Tuesday 20 July 2021

Harris Tweed weaving loom
Robert Gordon University (RGU) is joining forces with Harris Tweed Hebrides, as the company looks to explore product developments and new international markets.

The organisations will work together for two years under a Knowledge Transfer Partnership (KTP) with the aim of providing year-round and sustainable business demand for the Harris Tweed Hebrides brand and the home weaver industry on the isles of Lewis and Harris.

Harris Tweed Hebrides, which is the largest of the three tweed mills currently in operation, produces 65% of all Harris Tweed manufactured. The organisation works with a network of 140 skilled weavers, who all work independently on a treadle loom.

Under the guidance of RGU academics, Josie Steed from Gray’s School of Art, and Karen Cross from the School of Creative and Cultural Business, and a KTP associate, Beth Wilson, the partnership will look to embed sustainable business practices and a culture of innovation-led design into Harris Tweed Hebrides.

Ruth Masson, marketing manager at Harris Tweed Hebrides, commented: “We’re looking forward to collaborating with the RGU team on this exciting KTP project. Beth will be based at our mill in the Outer Hebrides working closely with our production, design, marketing and sales teams on new product development and building on our sustainability credentials. Together we aim to target new markets and keep Harris Tweed Hebrides at the forefront of the textiles industry.”

Josie added: “This is a very exciting project and presents a huge opportunity for the University to work closely with a very well-known organisation to support its ambitions to expand into new markets.

“One of the big challenges which Harris Tweed Hebrides encounters is the seasonality of its product offer. We are going to be exploring opportunities in the growing accessories and interiors markets, and non-seasonal products that could help the mill and weavers to have year-round work.

“By partnering with the University, Harris Tweed Hebrides will gain a raft of technical expertise and resources which will hopefully help the organisation to evolve and flourish.”

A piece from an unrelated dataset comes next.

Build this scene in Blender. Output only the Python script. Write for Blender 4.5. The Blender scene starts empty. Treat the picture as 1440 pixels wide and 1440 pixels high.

This project is funded by Innovate UK’s Knowledge Transfer Partnerships programme and co-funded by Arts and Humanities Research Council.

Knowledge Transfer Partnerships is a UK-wide programme that has been helping businesses for the past 40 years to improve their competitiveness and productivity through the better use of knowledge, technology and skills that reside within the UK Knowledge Base.

A KTP serves to meet a core strategic need and to identify innovative solutions to help that business grow. KTP often delivers significant increased profitability for business partners as a direct result of the partnership through improved quality and operations, increased sales and access to new markets.